No nacemos hechos; vamos haciéndonos. Más preciso aún: los
otros, que desde el comienzo vamos encontrando en el mundo, van haciéndonos.
Nadie llega a la existencia diciendo "yo soy yo". Más bien se llegará
a decir "yo" gracias a la intervención de los otros, que, con su
presencia, su palabra, su deseo, sus leyes, sus hábitos, determinarán, en el
proceso de una historia siempre personal,
desplegada, claro está, en el
contexto de una colectiva, la constitución de ese yo al que advenimos.
Está de
más decir que ese carácter desnaturalizado de lo humano hace girar el centro de
gravedad de nuestro ser sobre el lenguaje, destinándonos, por tanto, a la
incertidumbre de una historia que nada nos garantiza por principio y de la cual
no podemos sustraer nuestra responsabilidad.

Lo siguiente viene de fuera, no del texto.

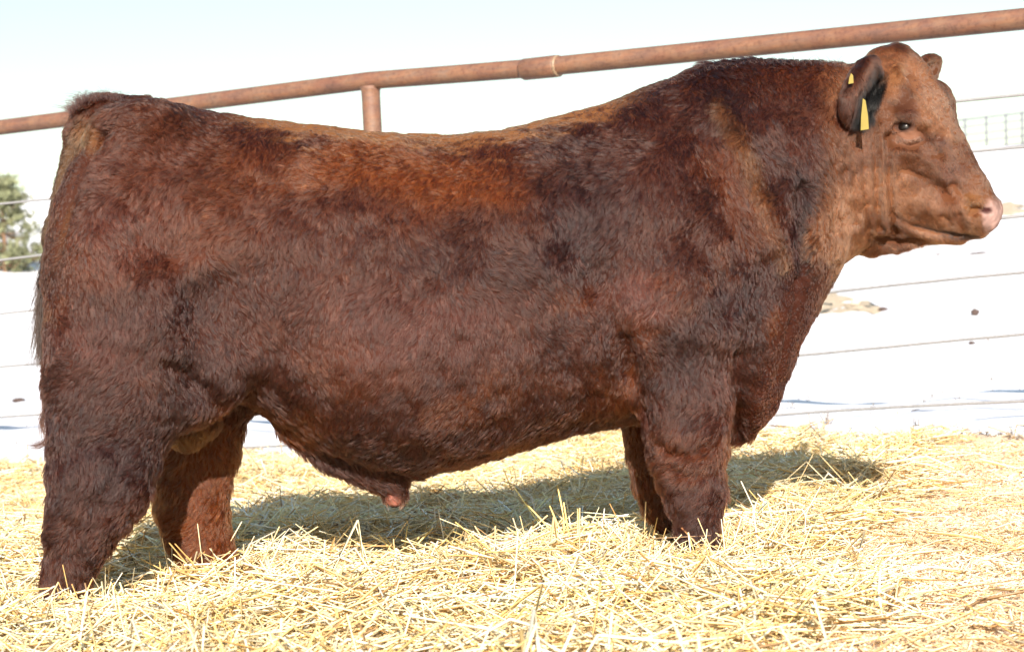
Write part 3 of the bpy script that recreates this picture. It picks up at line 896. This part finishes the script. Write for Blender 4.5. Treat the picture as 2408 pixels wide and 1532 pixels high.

Es la mirada del otro lo que nos constituye, lo que nos
provee la forma como nos reconocemos y lo que, antes que nada, nos certifica:
¡eres! Así, pues, esa forma que nos viene de la mirada del otro recorta la
imagen en que nos reconocemos, la misma que, sin embargo, nunca es completa y
estará siempre inacabada, no pudiendo, por consiguiente, colmar jamás la
cabalidad de nuestro ser.
El otro, al reconocernos, nos depara cuatro confirmaciones:
como existente, como ser, como singularidad y como valor. De aquí que
permanentemente requiramos que este reconocimiento nos sea ratificado, lo que
delata, por un lado, que estamos poseídos por una sed insaciable de ser
reconocidos y, por otro, el lugar imprescindible que el otro tiene en nuestra
vida, lugar que lo hace necesario siempre y algunas veces deseable. Pero no
cualquiera nos gratifica en esa necesidad esencial y, por tanto, no todo
desconocimiento nos aniquila.
En consecuencia, necesitamos o deseamos el
reconocimiento de alguien que es reconocido por nosotros como un ser
significativo y valioso, con lo cual es claro que no podemos ser sin el otro.
Soledades diversas
Si el reconocimiento por parte del otro es un imperativo de
la estructura misma de nuestro ser, otro hecho de crucial importancia, pero
esta vez de carácter histórico, signa a la sociedad occidental y nos trae al
presente que vivimos: el proceso de individuación que ha seguido la modernidad,
época histórica que recibe la impronta del capitalismo y, con ésta, la marca de
tal proceso pero vía el individualismo.
El logro cultural que representa la
individuación de la vida no tiene que seguir la senda del individualismo, es
decir, no tiene que derivar, como así lo impone la sociedad del capital, a un
individuo individualista, pues también pudiera darse la posibilidad de un
individuo en comunidad, esto es, un individuo que, sin abdicar de su
singularidad, sabe reconocerse en una colectividad y trabajar por lo común que
lo vincula a los otros. Pero la marca del individuo que prevalece en nuestra
época y en el modelo de sociedad que tenemos es aquella que nos desvincula del
otro, a quien le asigna la condición de rival o de indiferente.
El individualismo que prima hoy toma al otro como amenaza y
hace de la desconfianza para con él la razón por la cual se le mantiene a
distancia y se le recela con un peligro potencial que se cierne sobre uno.
Esto, a la vez, desata dos consecuencias: una, ese ideal propio de la
modernidad capitalista de llegar a ser autosuficiente e invulnerable; la
segunda, que con el otro no queremos comprometernos decididamente y no queremos
dejar traslucir que lo necesitamos, optando mejor por relaciones ligeras y
prescindibles, por reducir los vínculos a encuentros sin incidencia decisiva y
significativa. Así, los solitarios de hoy, que deambulamos entre la
muchedumbre, somos barcos que hacen sonar sus sirenas en la niebla para evitar
cualquier roce con los demás.
Ahora, quien está solo siempre lo está respecto de los
demás, en tanto que se ha separado de éstos. De aquí que una definición
elemental de la soledad comprende dos aspectos: la separación respecto a los
demás y la suspensión de la comunicación con ellos.
No obstante, es menester precisar dos determinaciones de la
soledad y dos modalidades de ella. En lo relativo a lo primero; podemos hablar
de una soledad estructural del ser humano, de una soledad esencial, producto
del proceso de subjetivación y singularización de cada uno; y de una soledad
histórica y circunstancial que es el resultado de los procesos de atomización
individualista por los que se precipita una sociedad como la nuestra.